Everything is a process

Even redeeming is a process. The word redeem means to "buy back" or "to recover". I imagine it's somewhat more like an archaeologist digging for ruins- they brush and they scrape away carefully and slowly, until piece by piece, the original design is brought forth.

I've been struggling with forgiveness again lately. I don't know if it's because 1 week from today marks the 1 year anniversary of my dad's death- and all that came with it. Little did I know that his death was only the beginning of a much larger process- forgiving my mom. When my dad died, I lost the mediator or buffer between my mom and myself. and that terrified me! God, of course is my mediator- but much less visible at times : )

Memories have started popping up- and I immediately have to remind myself "nope! I've forgiven this- Lord help me to forgive!."

Perhaps what spurned this new influx of frustration toward my mother was a recent conversation where I was reminded of her unchanged behavior.  Every conversation again circles around her and her life and her problems and then maybe a little blip or a question about me. Please know- she can be kind, thoughtful and caring- but I think deep down she really doesn't know HOW to love me- how to be unselfish. My idealistic/visionary self sees what could be, the relationship we could have if only this or that, and then conversations like this pull me right back to reality.And reality bites sometimes.

For YEARS, I gave and gave and gave to make my mom feel good about herself. I denied who I was and how I felt for fear that it would be too much. She couldn't seem to handle her own emotions, much less mine. And don't even consider speaking up- because we all know what happens when you do that. Once I learn to accept the reality of the situation, it actually releases me of the condemnation- the old tape that plays in my head of what a terrible daughter I am for not being "enough" for my own mother.
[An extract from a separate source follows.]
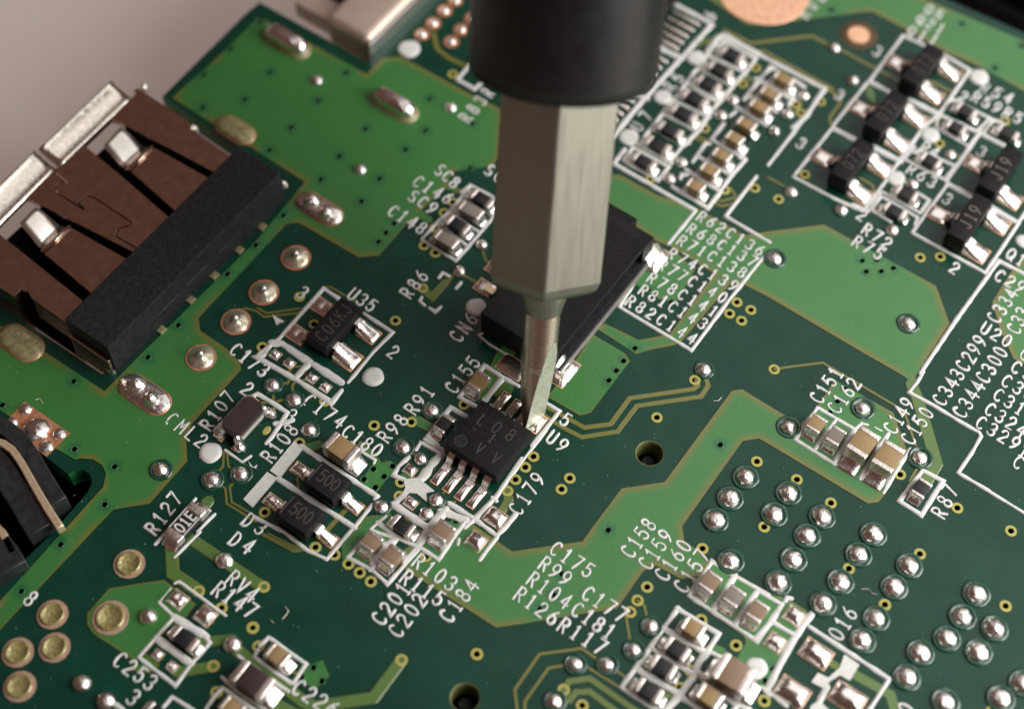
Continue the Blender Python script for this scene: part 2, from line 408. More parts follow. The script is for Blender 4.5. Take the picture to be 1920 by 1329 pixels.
# the ring mesh must stay open in the middle
bm = bmesh.new(); bm.from_mesh(ringM); bmesh.ops.delete(bm, geom=[f for f in bm.faces if len(f.verts) > 6], context='FACES_ONLY'); bm.to_mesh(ringM); bm.free()
barM = via_mesh('via_barrel', [(.131, .015), (.126, -.05), (.12, -.6), (.12, -1.15)], 14); barM.materials.append(M['barrel'])
lipM = via_mesh('via_lip', [(.172, .029), (.160, .040), (.134, .030), (.128, -.02)], 16); lipM.materials.append(M['pour'])
bm = bmesh.new(); bm.from_mesh(lipM); bmesh.ops.delete(bm, geom=[f for f in bm.faces if len(f.verts) > 6], context='FACES_ONLY'); bm.to_mesh(lipM); bm.free()
for p, k in VIAS:
    if k == 'ring':
        v = link('via', ringM, None, board, (p.x, p.y, .004)); link('barrel', barM, None, v)
    else:
        v = link('via', lipM, None, board, (p.x, p.y, 0)); link('barrel', barM, None, v, (0, 0, .004))

# ------------------------------------------------------------------ copper pours under the mask
POURS = [
 [-60, 575, 95, 667, 196, 734, 265, 664, 480, 453, 572, 342, 540, 322, 480, 283, 397, 231, 323, 184, 410, 107, 482, 36, 500, 40, 585, 84, 687, 140, 717, 110, 752, 107, 890, 182, 942, 206,
  937, 296, 922, 312, 850, 322, 838, 343, 864, 355, 858, 364, 834, 354, 790, 394, 812, 412, 804, 420, 786, 410, 762, 420, 710, 480, 672, 483, 560, 418, 537, 420, 372, 596, 375, 620, 425, 654, 450, 679, 452, 693,
  360, 794, 349, 824, 351, 864, 280, 944, 212, 955, 172, 997, -100, 1285, -100, 1230, 0, 1127, 125, 989, 193, 914, 199, 889, 192, 872, 175, 861, 150, 859, 140, 861, 102, 839, 20, 782, -60, 727],
 [1270, -40, 1402, 48, 1440, 46, 1632, 22, 1715, 65, 1765, 95, 1835, 125, 1920, 172, 2040, 225, 2040, 135, 1920, 78, 1740, 2, 1600, -60],
 [1128, 328, 1163, 329, 1235, 368, 1300, 388, 1348, 414, 1395, 442, 1440, 435, 1545, 422, 1755, 537, 1780, 607, 1745, 660, 1716, 707, 1722, 735, 1757, 745, 1740, 742, 1692, 704, 1622, 664, 1440, 557, 1395, 534, 1368, 534, 1276, 642, 1262, 648, 1222, 655, 1192, 664, 1140, 630, 1120, 617,
  1133, 607, 1165, 622, 1197, 638, 1255, 628, 1340, 514, 1280, 477, 1256, 463, 1226, 450, 1178, 415, 1128, 380],
 [1272, 477, 1302, 507, 1270, 565, 1237, 562, 1200, 540, 1185, 527, 1240, 467],
 [1112, 628, 1170, 662, 1181, 677, 1107, 774, 1087, 779, 1026, 744, 1070, 690],
 [1372, 733, 1391, 730, 1440, 760, 1500, 796, 1531, 764, 1565, 713, 1675, 774, 1700, 844, 1657, 929, 1647, 941, 1627, 944, 1440, 832, 1422, 822, 1392, 827, 1279, 986, 1283, 1015, 1322, 1040, 1330, 1056, 1318, 1078, 1277, 1085, 1230, 1060, 1206, 1070, 1157, 1140, 960, 1172, 930, 1176, 755, 1065,
  748, 1046, 758, 1030, 790, 1010, 830, 986, 868, 962, 890, 985, 930, 1013, 960, 1034, 1092, 1015, 1110, 990, 1165, 916, 1246, 904],
 [640, 1020, 685, 969, 730, 962, 757, 982, 722, 1032, 692, 1062, 668, 1050, 652, 1062, 643, 1048],
 [700, 868, 690, 852, 664, 842, 676, 826, 700, 846, 716, 868, 732, 864, 745, 872, 705, 924, 675, 905],
 [205, 1103, 307, 1087, 328, 1102, 367, 1132, 350, 1155, 325, 1167, 275, 1222, 262, 1247, 240, 1230, 175, 1187, 164, 1170, 164, 1150],
 [570, 1250, 605, 1237, 618, 1267, 592, 1290, 565, 1278],
 [1860, 567, 1880, 535, 1895, 512, 1920, 478, 2030, 420, 2030, 700, 1935, 690, 1900, 673, 1885, 640, 1875, 619],
 [1292, 1120, 1300, 1090, 1336, 1054, 1370, 1070, 1440, 1110, 1480, 1124, 1512, 1145, 1513, 1150, 1495, 1187, 1462, 1262, 1440, 1290, 1400, 1290, 1412, 1275, 1430, 1262, 1376, 1243, 1399, 1204, 1395, 1192],
 [1335, 1205, 1358, 1215, 1373, 1232, 1372, 1244, 1340, 1225, 1322, 1212],
 [1235, 1290, 1262, 1304, 1240, 1318, 1225, 1316],
 [240, 1255, 260, 1234, 276, 1225, 300, 1246, 282, 1262],
 [985, 590, 1010, 605, 985, 640, 930, 708, 918, 690, 928, 668], 
 [880, 705, 907, 690, 935, 708, 912, 745, 890, 750, 866, 742],
 [942, 728, 950, 712, 964, 726, 950, 752, 930, 752],
 [765, 790, 772, 779, 790, 782, 812, 796, 803, 810, 775, 795],
 [560, 842, 562, 826, 575, 832, 600, 826, 610, 835, 590, 845],
 [1625, 165, 1634, 164, 1640, 178, 1642, 195, 1633, 193, 1624, 180],
 [756, 886, 780, 894, 768, 902, 748, 893],
]
WIDE = []
for fl in POURS:
    poly = [Vector((p.x, p.y)) for p in PL('F', fl)]
    cx = [p.x for p in poly]; cy = [p.y for p in poly]
    big = (max(cx) - min(cx)) * (max(cy) - min(cy)) > 30
    ins = offset_loop(poly, .40 if big else .12)
    near = [(p, r) for p, r in HOLES + [(q, .62) for q in BIG] if min(cx) - .4 < p.x < max(cx) + .4 and min(cy) - .4 < p.y < max(cy) + .4]
    V, F, Z = sheet(poly, [circle(p, r, 12 if r < .3 else 28) for p, r in near], [circle(p, r * 3.6, 14, .2) for p, r in near if r < .3], ins, .030, 0.0)
    me = mesh('copper_pour', V, F); zone_attr(me, Z)
    link('copper_pour', me, M['pour'], board)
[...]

But once I accept that this is where she is, and this is where I am and it is OKAY for me to separate myself for a bit- it is okay if the extent of our relationship is somewhat long distance and it's okay that we are not best friends- then for some reason, I chill out- the pressure is off- and those old tapes of condemnation and guilt just stop playing. I guess i'm just a little discouraged that I still struggle with this from time to time.

Our God is gracious. I am so grateful that He puts loving people to support and encourage us along the way.